[Stored items]
>> START

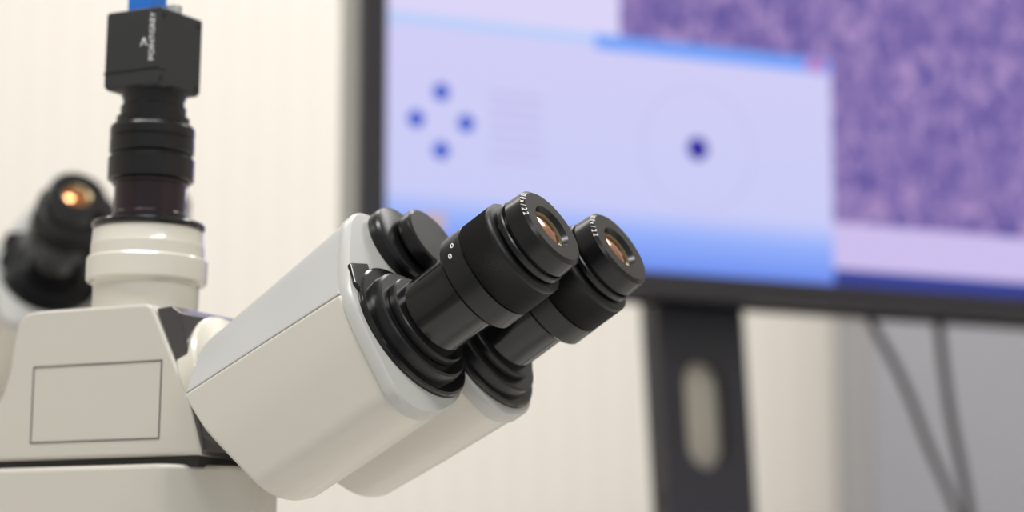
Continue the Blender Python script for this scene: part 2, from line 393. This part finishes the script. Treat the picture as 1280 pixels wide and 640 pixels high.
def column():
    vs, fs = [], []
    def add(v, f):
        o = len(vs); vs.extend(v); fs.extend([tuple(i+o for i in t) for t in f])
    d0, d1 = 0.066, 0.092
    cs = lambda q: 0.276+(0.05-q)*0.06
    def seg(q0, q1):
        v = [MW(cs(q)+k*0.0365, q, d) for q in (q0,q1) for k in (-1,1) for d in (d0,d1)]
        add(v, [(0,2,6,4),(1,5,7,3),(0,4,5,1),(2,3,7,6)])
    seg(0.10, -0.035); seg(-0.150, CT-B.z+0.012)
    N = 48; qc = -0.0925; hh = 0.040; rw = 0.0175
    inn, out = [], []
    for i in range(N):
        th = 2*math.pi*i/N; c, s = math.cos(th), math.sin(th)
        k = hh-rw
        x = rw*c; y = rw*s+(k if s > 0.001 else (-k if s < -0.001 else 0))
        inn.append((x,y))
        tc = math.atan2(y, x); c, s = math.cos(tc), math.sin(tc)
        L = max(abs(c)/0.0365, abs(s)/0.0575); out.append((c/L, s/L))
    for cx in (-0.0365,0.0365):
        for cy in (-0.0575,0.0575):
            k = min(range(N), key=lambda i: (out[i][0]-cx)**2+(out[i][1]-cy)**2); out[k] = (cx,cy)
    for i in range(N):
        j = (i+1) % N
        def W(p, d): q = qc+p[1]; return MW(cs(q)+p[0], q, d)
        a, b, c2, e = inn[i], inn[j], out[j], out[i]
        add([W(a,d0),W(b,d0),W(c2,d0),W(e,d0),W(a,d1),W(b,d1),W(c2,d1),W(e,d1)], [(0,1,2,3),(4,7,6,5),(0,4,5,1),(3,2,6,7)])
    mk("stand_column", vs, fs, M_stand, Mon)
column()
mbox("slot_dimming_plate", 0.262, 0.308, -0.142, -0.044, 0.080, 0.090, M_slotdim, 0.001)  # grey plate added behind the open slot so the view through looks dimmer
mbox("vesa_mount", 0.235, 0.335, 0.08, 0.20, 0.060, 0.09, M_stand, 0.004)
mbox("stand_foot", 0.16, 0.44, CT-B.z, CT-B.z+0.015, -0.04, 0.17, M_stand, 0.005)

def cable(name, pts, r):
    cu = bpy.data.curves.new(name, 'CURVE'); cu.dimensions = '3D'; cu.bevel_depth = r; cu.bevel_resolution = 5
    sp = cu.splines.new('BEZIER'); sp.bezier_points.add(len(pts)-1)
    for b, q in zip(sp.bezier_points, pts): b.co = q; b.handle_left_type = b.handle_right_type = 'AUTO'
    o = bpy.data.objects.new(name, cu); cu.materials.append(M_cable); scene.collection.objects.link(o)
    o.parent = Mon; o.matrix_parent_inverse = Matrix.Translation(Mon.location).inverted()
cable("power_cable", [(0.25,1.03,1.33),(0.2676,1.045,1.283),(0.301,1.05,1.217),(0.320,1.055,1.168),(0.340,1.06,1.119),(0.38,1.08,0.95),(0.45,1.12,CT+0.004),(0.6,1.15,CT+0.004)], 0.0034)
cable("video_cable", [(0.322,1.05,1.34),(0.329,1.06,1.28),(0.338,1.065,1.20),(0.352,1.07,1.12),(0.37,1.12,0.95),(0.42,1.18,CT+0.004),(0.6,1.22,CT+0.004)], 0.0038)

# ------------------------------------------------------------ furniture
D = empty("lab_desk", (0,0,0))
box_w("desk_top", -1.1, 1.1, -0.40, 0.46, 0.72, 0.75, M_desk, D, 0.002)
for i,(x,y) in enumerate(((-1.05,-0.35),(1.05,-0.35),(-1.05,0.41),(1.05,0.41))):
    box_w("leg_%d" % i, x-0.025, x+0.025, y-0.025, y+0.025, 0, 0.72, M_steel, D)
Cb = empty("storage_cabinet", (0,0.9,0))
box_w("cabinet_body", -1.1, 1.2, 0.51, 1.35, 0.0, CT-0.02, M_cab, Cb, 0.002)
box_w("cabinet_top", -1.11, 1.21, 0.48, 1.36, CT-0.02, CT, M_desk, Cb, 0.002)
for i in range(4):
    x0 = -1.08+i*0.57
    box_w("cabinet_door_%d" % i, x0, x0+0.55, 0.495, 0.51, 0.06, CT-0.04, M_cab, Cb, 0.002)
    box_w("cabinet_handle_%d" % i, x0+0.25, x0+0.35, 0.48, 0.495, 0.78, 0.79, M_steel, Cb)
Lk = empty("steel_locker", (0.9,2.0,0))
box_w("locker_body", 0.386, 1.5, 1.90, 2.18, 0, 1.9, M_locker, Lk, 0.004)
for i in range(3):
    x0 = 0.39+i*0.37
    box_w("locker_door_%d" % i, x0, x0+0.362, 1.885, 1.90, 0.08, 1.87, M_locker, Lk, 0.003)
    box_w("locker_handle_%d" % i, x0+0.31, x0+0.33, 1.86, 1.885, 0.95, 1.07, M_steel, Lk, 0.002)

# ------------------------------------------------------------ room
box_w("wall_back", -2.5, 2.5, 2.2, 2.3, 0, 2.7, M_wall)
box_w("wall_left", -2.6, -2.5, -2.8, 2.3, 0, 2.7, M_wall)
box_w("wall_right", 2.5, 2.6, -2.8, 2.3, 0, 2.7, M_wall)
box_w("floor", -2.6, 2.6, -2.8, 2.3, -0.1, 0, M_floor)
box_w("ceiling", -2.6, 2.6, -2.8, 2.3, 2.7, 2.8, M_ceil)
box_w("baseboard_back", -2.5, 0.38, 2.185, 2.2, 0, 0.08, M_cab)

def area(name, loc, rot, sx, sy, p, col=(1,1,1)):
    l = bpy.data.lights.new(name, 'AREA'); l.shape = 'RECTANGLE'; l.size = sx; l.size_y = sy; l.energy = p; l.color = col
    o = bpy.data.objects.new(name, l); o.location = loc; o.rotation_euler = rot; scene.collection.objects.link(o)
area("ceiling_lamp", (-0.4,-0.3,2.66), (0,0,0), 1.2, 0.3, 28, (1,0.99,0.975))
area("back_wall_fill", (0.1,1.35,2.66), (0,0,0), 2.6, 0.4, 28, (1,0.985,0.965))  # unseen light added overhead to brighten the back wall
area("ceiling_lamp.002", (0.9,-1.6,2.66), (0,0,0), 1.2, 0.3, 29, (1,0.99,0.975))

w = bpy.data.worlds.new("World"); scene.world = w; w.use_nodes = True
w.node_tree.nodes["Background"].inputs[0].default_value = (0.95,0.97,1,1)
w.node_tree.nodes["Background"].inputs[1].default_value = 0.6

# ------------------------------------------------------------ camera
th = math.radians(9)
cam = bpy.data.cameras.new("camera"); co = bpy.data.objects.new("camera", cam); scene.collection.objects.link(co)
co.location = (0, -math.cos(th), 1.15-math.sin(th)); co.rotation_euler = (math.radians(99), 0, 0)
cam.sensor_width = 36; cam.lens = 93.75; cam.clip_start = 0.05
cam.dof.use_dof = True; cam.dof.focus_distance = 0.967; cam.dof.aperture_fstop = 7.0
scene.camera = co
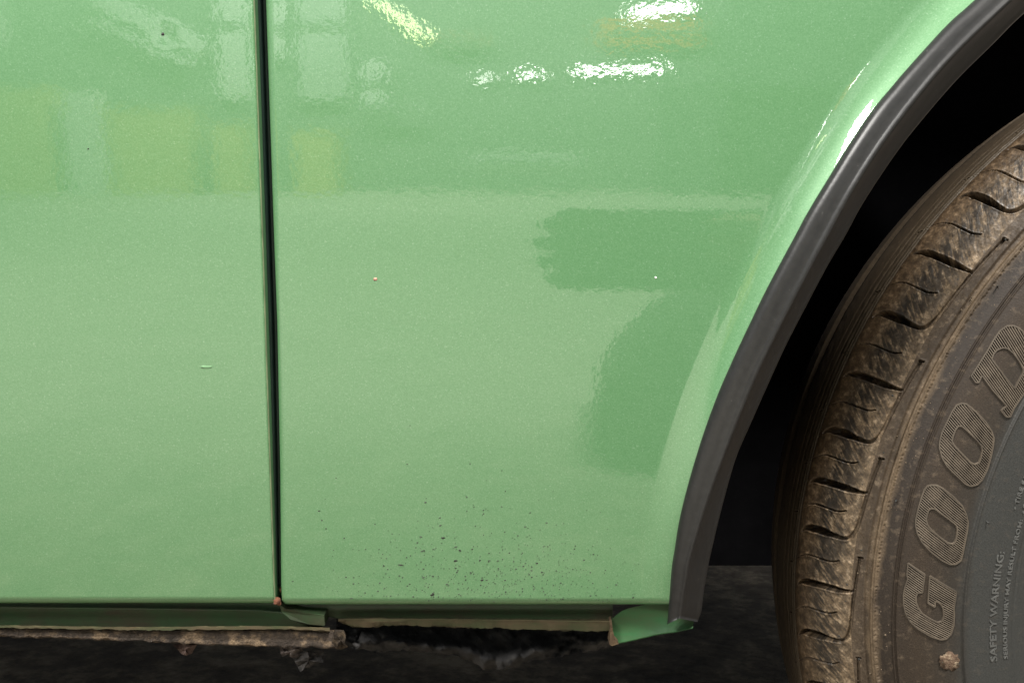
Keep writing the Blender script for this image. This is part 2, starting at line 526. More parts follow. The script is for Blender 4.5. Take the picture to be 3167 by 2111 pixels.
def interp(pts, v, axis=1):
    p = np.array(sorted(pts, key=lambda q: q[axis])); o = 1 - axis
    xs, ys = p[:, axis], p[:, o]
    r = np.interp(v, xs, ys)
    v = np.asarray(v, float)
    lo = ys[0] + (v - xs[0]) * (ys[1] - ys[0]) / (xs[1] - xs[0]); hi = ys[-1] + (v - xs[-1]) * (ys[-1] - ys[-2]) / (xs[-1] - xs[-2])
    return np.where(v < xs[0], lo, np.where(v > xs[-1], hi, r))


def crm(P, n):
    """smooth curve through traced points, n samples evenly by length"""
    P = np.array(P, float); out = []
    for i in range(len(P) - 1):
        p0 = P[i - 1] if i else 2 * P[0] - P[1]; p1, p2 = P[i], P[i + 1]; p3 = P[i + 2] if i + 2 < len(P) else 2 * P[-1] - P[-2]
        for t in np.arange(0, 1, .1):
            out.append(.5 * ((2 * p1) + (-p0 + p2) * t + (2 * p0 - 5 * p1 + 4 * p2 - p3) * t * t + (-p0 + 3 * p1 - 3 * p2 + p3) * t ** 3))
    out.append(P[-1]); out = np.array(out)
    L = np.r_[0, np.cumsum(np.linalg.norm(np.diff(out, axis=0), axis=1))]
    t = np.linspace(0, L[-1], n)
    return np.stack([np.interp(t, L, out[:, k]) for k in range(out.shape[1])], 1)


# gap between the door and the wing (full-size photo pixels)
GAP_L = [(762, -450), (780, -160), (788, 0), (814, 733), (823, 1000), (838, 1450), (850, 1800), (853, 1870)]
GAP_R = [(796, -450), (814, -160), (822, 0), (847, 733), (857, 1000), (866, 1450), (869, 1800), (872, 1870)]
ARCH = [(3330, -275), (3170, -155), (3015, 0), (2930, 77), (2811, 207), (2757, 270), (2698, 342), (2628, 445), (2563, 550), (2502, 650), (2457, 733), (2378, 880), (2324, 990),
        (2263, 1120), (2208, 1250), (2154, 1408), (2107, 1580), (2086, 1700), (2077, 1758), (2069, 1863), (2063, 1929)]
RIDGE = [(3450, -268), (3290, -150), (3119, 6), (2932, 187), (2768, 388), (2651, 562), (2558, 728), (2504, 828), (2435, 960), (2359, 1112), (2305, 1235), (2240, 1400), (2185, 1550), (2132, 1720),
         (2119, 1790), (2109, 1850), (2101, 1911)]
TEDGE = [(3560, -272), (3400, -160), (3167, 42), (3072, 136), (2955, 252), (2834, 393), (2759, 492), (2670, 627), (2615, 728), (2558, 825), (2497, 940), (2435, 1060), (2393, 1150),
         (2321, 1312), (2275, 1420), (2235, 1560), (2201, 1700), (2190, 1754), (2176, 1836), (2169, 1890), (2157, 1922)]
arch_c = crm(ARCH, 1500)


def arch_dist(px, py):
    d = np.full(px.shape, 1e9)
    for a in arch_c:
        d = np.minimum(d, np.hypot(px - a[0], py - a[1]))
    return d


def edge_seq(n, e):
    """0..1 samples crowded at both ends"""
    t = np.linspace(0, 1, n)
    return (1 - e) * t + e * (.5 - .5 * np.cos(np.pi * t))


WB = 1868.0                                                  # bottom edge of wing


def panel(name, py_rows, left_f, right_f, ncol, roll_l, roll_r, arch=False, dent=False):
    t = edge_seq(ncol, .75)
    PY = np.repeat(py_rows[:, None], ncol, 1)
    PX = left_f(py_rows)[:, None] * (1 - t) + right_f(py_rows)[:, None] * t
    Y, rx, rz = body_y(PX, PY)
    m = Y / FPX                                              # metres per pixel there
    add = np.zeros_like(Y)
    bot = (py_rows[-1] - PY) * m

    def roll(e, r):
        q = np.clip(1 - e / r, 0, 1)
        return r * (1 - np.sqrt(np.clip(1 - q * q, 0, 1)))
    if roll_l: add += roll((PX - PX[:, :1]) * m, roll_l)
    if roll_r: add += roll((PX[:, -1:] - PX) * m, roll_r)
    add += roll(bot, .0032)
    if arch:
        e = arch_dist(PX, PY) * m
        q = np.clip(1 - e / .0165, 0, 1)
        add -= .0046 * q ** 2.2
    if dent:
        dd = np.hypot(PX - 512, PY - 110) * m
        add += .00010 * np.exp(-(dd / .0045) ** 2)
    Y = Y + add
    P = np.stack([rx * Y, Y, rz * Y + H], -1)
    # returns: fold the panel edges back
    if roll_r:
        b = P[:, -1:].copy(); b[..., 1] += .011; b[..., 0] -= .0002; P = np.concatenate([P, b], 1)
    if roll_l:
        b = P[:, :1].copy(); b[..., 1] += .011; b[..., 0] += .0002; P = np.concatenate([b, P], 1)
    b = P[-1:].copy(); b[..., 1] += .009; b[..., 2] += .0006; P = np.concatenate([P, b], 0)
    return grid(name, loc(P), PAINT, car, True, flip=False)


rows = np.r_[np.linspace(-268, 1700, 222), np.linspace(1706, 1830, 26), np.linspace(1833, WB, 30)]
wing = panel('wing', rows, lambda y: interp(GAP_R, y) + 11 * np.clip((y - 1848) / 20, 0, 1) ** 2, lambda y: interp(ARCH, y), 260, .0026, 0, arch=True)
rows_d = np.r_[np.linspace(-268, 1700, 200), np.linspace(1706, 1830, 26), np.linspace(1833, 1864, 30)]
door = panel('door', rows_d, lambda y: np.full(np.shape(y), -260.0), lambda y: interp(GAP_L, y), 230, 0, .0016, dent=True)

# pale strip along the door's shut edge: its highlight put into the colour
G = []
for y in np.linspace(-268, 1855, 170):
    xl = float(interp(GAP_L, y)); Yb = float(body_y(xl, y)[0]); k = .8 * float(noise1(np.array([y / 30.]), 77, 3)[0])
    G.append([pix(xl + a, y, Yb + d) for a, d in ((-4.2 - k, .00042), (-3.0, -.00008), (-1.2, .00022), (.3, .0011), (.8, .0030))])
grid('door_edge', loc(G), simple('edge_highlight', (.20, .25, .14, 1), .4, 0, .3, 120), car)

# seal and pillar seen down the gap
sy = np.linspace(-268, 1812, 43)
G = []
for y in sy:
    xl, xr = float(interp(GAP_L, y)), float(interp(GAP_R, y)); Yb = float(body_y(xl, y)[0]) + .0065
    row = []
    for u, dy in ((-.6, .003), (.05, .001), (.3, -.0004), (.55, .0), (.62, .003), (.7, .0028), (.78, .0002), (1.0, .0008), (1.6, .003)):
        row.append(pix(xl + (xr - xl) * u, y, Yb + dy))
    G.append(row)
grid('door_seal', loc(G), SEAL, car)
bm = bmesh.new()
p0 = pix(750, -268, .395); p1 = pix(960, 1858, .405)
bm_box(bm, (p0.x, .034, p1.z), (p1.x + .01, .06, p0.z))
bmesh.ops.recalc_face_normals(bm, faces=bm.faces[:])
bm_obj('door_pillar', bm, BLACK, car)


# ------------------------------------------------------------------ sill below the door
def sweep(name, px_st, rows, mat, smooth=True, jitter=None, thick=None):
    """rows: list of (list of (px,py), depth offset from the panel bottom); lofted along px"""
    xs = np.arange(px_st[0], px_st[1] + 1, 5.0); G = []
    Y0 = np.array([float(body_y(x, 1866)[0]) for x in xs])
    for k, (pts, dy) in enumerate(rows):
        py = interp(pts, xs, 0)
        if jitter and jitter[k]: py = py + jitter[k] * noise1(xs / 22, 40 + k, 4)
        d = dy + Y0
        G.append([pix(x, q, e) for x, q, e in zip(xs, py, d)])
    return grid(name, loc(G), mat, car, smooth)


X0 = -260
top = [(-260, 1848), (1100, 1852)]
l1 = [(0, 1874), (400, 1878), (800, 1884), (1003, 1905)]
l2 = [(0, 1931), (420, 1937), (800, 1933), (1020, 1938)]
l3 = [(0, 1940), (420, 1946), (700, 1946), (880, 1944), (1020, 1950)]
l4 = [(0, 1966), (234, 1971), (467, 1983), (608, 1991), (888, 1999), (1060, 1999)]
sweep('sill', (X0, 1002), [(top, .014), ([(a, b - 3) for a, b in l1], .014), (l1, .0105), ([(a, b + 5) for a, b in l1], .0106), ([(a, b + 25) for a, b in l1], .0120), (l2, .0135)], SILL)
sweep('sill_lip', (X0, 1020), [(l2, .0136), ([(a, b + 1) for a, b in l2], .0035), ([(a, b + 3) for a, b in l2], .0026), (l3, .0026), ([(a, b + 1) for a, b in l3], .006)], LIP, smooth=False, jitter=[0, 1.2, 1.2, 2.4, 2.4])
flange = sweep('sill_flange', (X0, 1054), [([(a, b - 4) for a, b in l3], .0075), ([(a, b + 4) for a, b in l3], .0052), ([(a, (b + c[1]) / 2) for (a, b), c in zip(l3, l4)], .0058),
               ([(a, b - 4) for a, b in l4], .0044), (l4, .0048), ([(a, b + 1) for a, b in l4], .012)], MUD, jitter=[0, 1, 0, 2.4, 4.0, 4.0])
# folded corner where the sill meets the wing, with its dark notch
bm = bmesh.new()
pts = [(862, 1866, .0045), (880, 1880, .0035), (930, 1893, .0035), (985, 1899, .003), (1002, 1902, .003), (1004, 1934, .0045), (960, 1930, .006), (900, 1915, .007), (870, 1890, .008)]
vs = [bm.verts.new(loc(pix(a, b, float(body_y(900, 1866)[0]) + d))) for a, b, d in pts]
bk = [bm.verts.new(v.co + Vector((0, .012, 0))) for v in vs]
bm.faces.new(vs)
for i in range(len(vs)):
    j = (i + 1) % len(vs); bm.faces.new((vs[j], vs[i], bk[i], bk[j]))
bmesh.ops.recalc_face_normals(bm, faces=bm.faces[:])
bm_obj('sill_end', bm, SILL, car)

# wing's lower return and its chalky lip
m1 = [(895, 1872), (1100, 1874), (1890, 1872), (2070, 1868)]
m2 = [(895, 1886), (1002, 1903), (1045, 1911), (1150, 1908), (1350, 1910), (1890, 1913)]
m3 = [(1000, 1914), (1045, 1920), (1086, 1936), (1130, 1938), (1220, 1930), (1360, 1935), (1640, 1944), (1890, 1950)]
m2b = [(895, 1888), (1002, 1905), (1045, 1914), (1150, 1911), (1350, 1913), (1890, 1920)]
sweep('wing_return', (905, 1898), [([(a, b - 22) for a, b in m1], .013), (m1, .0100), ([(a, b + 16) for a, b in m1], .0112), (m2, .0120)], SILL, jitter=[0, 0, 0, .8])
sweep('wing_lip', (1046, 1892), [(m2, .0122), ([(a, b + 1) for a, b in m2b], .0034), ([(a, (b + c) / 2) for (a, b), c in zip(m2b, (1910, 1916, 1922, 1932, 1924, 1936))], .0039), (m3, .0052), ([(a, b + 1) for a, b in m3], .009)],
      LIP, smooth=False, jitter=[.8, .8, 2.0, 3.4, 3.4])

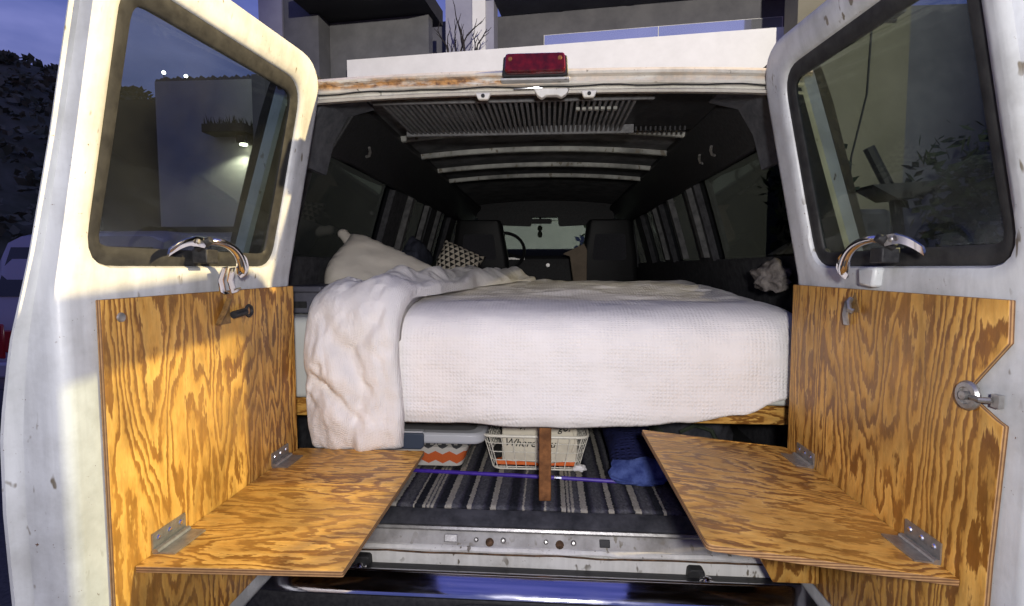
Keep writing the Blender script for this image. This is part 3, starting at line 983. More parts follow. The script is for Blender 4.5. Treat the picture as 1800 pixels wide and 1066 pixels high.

>> END

■ **Written exercise**:
Show every line where the string "picture" appears.

■ **Solved problem**:
Continue the Blender Python script for this scene: part 2, from line 393. This part finishes the script. Treat the picture as 1280 pixels wide and 640 pixels high.
Keep writing the Blender script for this image. This is part 2, starting at line 526. More parts follow. The script is for Blender 4.5. Take the picture to be 3167 by 2111 pixels.
Keep writing the Blender script for this image. This is part 3, starting at line 983. More parts follow. The script is for Blender 4.5. Treat the picture as 1800 pixels wide and 1066 pixels high.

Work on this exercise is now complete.